Copy exactly, leaving out every image, the lines from the one with "Reconstruct this image" through the one with "COL = scene.collection", inclusive.

── Provided data ──

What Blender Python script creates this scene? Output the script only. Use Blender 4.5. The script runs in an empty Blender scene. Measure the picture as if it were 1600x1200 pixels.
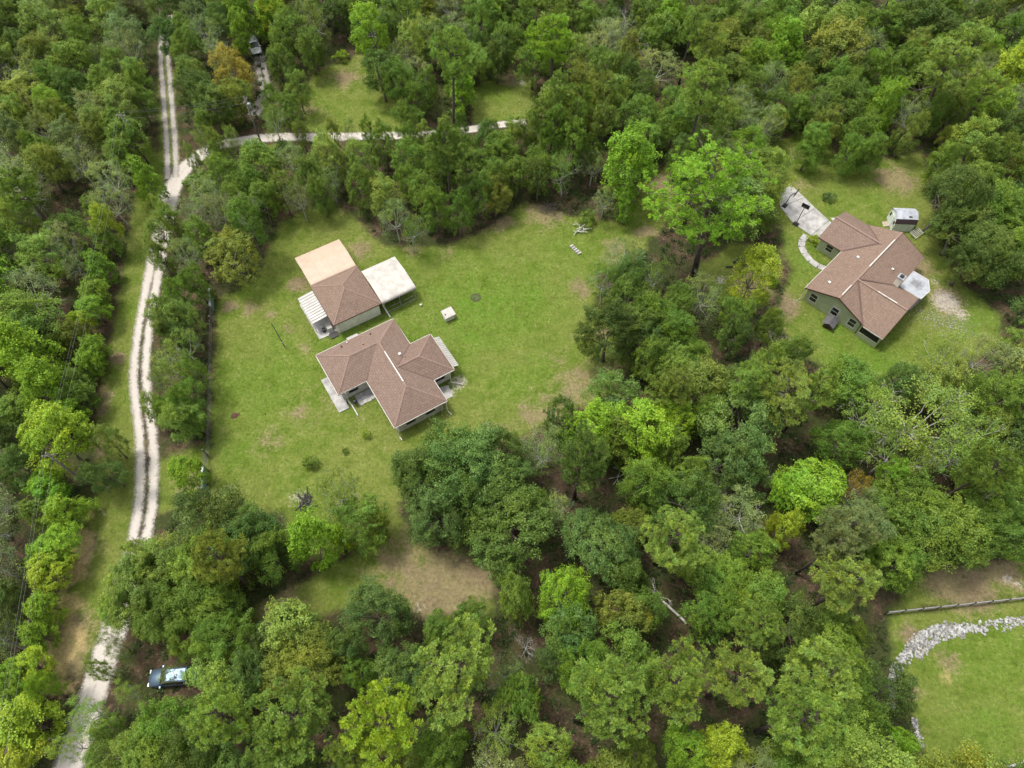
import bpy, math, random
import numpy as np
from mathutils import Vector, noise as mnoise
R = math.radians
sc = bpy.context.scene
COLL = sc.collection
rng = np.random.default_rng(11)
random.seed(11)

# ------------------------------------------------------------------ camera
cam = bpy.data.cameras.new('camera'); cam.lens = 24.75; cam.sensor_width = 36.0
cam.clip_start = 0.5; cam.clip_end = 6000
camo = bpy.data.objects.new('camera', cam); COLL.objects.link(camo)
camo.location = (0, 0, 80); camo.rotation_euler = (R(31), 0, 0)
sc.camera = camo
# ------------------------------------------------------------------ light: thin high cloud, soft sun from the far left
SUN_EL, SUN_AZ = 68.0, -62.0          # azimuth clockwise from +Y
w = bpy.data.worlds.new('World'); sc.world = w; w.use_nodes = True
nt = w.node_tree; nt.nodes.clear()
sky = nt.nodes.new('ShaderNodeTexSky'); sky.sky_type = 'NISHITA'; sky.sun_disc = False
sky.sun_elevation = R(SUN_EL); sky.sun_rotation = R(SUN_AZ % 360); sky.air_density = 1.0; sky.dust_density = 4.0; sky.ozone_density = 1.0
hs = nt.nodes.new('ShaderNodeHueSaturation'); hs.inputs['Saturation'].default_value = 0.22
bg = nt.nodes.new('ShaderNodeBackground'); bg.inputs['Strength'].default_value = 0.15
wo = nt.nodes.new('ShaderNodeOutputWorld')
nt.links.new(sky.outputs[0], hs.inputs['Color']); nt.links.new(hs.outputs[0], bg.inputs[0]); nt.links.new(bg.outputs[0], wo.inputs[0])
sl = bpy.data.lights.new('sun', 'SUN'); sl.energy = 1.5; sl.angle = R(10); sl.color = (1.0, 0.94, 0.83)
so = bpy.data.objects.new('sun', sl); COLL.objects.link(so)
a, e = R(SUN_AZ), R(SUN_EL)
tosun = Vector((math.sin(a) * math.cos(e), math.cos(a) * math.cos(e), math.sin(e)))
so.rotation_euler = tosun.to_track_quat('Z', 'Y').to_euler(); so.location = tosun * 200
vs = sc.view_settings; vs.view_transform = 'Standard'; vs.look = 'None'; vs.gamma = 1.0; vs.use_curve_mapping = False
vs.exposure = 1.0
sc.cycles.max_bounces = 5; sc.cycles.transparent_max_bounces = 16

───
── Provided data ──

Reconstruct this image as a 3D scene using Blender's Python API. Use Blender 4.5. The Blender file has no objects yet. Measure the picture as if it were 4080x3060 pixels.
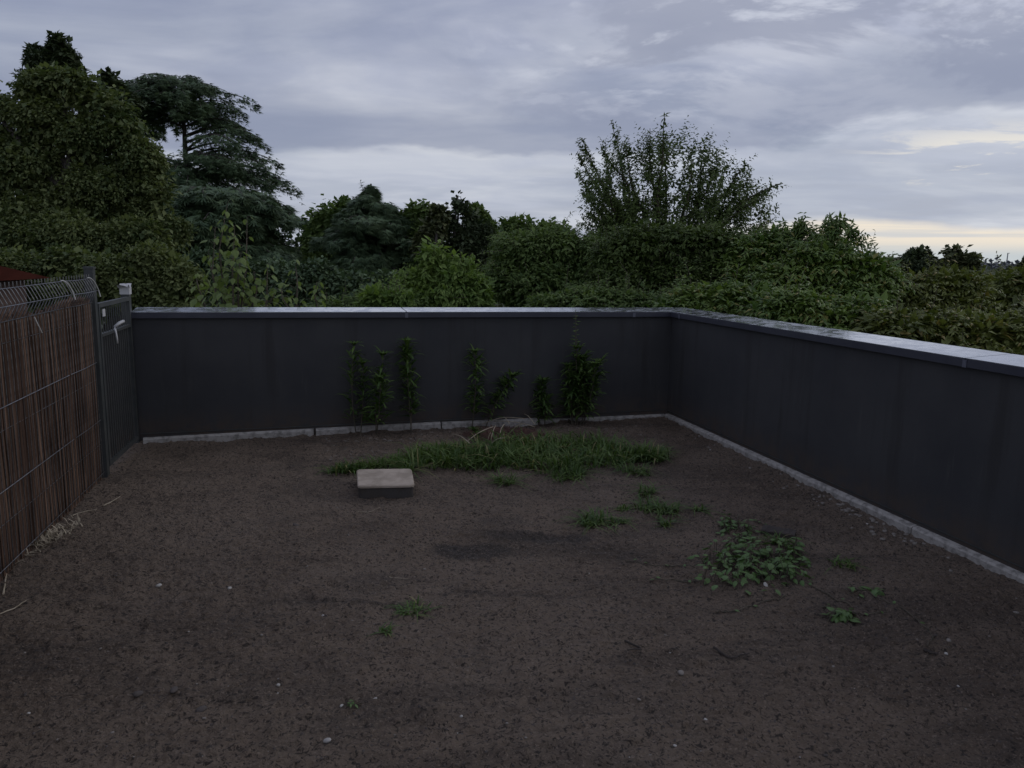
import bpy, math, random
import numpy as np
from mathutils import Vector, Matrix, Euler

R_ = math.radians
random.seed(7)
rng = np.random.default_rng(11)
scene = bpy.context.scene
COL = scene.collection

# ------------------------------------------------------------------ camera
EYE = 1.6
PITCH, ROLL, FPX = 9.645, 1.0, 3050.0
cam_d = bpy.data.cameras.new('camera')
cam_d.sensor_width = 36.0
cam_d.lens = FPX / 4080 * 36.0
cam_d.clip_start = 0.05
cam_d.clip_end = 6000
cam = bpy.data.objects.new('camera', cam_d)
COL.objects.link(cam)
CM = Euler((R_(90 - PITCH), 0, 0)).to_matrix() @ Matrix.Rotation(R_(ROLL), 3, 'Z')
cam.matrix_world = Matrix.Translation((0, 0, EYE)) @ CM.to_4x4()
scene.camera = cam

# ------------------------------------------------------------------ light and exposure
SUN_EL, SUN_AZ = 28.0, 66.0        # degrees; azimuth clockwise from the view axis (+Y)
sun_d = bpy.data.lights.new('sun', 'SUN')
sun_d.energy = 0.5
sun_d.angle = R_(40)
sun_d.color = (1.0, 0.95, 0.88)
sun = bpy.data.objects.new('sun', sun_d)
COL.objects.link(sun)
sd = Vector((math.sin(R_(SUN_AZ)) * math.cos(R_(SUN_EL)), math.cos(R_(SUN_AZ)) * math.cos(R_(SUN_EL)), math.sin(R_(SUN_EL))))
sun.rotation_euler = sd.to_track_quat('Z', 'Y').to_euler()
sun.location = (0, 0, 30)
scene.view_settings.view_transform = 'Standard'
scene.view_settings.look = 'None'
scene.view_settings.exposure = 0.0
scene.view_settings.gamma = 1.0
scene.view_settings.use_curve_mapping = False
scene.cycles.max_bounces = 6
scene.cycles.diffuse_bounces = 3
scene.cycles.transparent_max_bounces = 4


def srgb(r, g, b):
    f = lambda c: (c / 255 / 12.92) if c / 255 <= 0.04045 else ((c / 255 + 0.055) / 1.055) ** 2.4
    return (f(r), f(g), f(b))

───

Answer to this problem:
Reconstruct this image as a 3D scene using Blender's Python API. Use Blender 4.5. The Blender file has no objects yet. Measure the picture as if it were 4080x3060 pixels.
import bpy, math, random
import numpy as np
from mathutils import Vector, Matrix, Euler

R_ = math.radians
random.seed(7)
rng = np.random.default_rng(11)
scene = bpy.context.scene
COL = scene.collection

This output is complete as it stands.